▶ **SHORT EXERCISE**
The listing below is to be output in its exact form.

▶ **SOURCE EXCERPT**
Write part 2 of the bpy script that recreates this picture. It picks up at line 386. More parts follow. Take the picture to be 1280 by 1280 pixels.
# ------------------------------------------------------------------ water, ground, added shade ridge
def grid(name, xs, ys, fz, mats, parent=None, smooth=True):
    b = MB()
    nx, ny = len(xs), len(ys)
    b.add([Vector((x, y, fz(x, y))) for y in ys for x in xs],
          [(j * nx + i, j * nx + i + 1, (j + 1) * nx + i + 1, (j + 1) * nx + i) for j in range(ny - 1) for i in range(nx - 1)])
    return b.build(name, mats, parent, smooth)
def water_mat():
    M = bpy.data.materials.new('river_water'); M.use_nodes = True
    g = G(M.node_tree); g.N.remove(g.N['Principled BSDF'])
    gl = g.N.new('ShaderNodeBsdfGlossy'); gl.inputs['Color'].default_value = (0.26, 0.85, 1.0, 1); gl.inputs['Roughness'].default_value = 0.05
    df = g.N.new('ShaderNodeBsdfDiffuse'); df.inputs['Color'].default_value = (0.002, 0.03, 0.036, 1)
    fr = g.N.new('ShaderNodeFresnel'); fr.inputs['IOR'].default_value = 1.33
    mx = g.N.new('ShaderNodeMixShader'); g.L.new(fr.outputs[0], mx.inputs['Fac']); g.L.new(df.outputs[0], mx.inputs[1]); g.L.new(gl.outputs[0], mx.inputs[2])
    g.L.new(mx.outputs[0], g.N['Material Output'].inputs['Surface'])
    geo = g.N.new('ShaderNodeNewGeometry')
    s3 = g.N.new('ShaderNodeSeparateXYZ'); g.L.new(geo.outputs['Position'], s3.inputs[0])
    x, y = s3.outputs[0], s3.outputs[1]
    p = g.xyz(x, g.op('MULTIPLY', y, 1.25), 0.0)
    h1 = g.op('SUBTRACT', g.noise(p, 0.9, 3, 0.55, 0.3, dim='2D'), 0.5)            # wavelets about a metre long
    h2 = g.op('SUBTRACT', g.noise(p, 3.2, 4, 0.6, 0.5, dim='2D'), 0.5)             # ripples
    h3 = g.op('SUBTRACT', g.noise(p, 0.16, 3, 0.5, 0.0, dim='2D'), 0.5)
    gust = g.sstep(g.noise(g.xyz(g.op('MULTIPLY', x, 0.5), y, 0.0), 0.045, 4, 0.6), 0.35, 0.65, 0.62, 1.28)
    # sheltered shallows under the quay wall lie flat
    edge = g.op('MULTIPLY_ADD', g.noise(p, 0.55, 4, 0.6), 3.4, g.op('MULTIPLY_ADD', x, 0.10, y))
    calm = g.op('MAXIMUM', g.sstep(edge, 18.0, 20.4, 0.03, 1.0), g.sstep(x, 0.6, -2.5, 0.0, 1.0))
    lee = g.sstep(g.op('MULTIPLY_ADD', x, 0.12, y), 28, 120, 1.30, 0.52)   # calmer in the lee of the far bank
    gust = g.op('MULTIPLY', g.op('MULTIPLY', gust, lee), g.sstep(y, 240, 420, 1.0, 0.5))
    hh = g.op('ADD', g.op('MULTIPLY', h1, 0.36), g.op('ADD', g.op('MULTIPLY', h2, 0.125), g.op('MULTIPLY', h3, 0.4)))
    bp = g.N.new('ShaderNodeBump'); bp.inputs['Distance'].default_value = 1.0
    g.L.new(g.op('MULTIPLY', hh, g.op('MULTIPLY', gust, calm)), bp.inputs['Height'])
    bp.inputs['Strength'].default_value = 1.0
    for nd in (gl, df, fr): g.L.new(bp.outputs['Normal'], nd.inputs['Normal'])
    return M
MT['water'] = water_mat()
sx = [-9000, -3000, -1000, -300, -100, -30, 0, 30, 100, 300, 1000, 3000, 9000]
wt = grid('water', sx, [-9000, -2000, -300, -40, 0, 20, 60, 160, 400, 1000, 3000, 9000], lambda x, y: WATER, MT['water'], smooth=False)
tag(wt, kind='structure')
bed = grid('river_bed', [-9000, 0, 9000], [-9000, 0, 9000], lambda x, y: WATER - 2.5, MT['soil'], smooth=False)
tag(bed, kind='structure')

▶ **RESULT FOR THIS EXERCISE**
Write part 2 of the bpy script that recreates this picture. It picks up at line 386. More parts follow. Take the picture to be 1280 by 1280 pixels.
# ------------------------------------------------------------------ water, ground, added shade ridge
def grid(name, xs, ys, fz, mats, parent=None, smooth=True):
    b = MB()
    nx, ny = len(xs), len(ys)
    b.add([Vector((x, y, fz(x, y))) for y in ys for x in xs],
          [(j * nx + i, j * nx + i + 1, (j + 1) * nx + i + 1, (j + 1) * nx + i) for j in range(ny - 1) for i in range(nx - 1)])
    return b.build(name, mats, parent, smooth)
def water_mat():
    M = bpy.data.materials.new('river_water'); M.use_nodes = True
    g = G(M.node_tree); g.N.remove(g.N['Principled BSDF'])
    gl = g.N.new('ShaderNodeBsdfGlossy'); gl.inputs['Color'].default_value = (0.26, 0.85, 1.0, 1); gl.inputs['Roughness'].default_value = 0.05
    df = g.N.new('ShaderNodeBsdfDiffuse'); df.inputs['Color'].default_value = (0.002, 0.03, 0.036, 1)
    fr = g.N.new('ShaderNodeFresnel'); fr.inputs['IOR'].default_value = 1.33
    mx = g.N.new('ShaderNodeMixShader'); g.L.new(fr.outputs[0], mx.inputs['Fac']); g.L.new(df.outputs[0], mx.inputs[1]); g.L.new(gl.outputs[0], mx.inputs[2])
    g.L.new(mx.outputs[0], g.N['Material Output'].inputs['Surface'])
    geo = g.N.new('ShaderNodeNewGeometry')
    s3 = g.N.new('ShaderNodeSeparateXYZ'); g.L.new(geo.outputs['Position'], s3.inputs[0])
    x, y = s3.outputs[0], s3.outputs[1]
    p = g.xyz(x, g.op('MULTIPLY', y, 1.25), 0.0)
    h1 = g.op('SUBTRACT', g.noise(p, 0.9, 3, 0.55, 0.3, dim='2D'), 0.5)            # wavelets about a metre long
    h2 = g.op('SUBTRACT', g.noise(p, 3.2, 4, 0.6, 0.5, dim='2D'), 0.5)             # ripples
    h3 = g.op('SUBTRACT', g.noise(p, 0.16, 3, 0.5, 0.0, dim='2D'), 0.5)
    gust = g.sstep(g.noise(g.xyz(g.op('MULTIPLY', x, 0.5), y, 0.0), 0.045, 4, 0.6), 0.35, 0.65, 0.62, 1.28)
    # sheltered shallows under the quay wall lie flat
    edge = g.op('MULTIPLY_ADD', g.noise(p, 0.55, 4, 0.6), 3.4, g.op('MULTIPLY_ADD', x, 0.10, y))
    calm = g.op('MAXIMUM', g.sstep(edge, 18.0, 20.4, 0.03, 1.0), g.sstep(x, 0.6, -2.5, 0.0, 1.0))
    lee = g.sstep(g.op('MULTIPLY_ADD', x, 0.12, y), 28, 120, 1.30, 0.52)   # calmer in the lee of the far bank
    gust = g.op('MULTIPLY', g.op('MULTIPLY', gust, lee), g.sstep(y, 240, 420, 1.0, 0.5))
    hh = g.op('ADD', g.op('MULTIPLY', h1, 0.36), g.op('ADD', g.op('MULTIPLY', h2, 0.125), g.op('MULTIPLY', h3, 0.4)))
    bp = g.N.new('ShaderNodeBump'); bp.inputs['Distance'].default_value = 1.0
    g.L.new(g.op('MULTIPLY', hh, g.op('MULTIPLY', gust, calm)), bp.inputs['Height'])
    bp.inputs['Strength'].default_value = 1.0
    for nd in (gl, df, fr): g.L.new(bp.outputs['Normal'], nd.inputs['Normal'])
    return M
MT['water'] = water_mat()
sx = [-9000, -3000, -1000, -300, -100, -30, 0, 30, 100, 300, 1000, 3000, 9000]
wt = grid('water', sx, [-9000, -2000, -300, -40, 0, 20, 60, 160, 400, 1000, 3000, 9000], lambda x, y: WATER, MT['water'], smooth=False)
tag(wt, kind='structure')
bed = grid('river_bed', [-9000, 0, 9000], [-9000, 0, 9000], lambda x, y: WATER - 2.5, MT['soil'], smooth=False)
tag(bed, kind='structure')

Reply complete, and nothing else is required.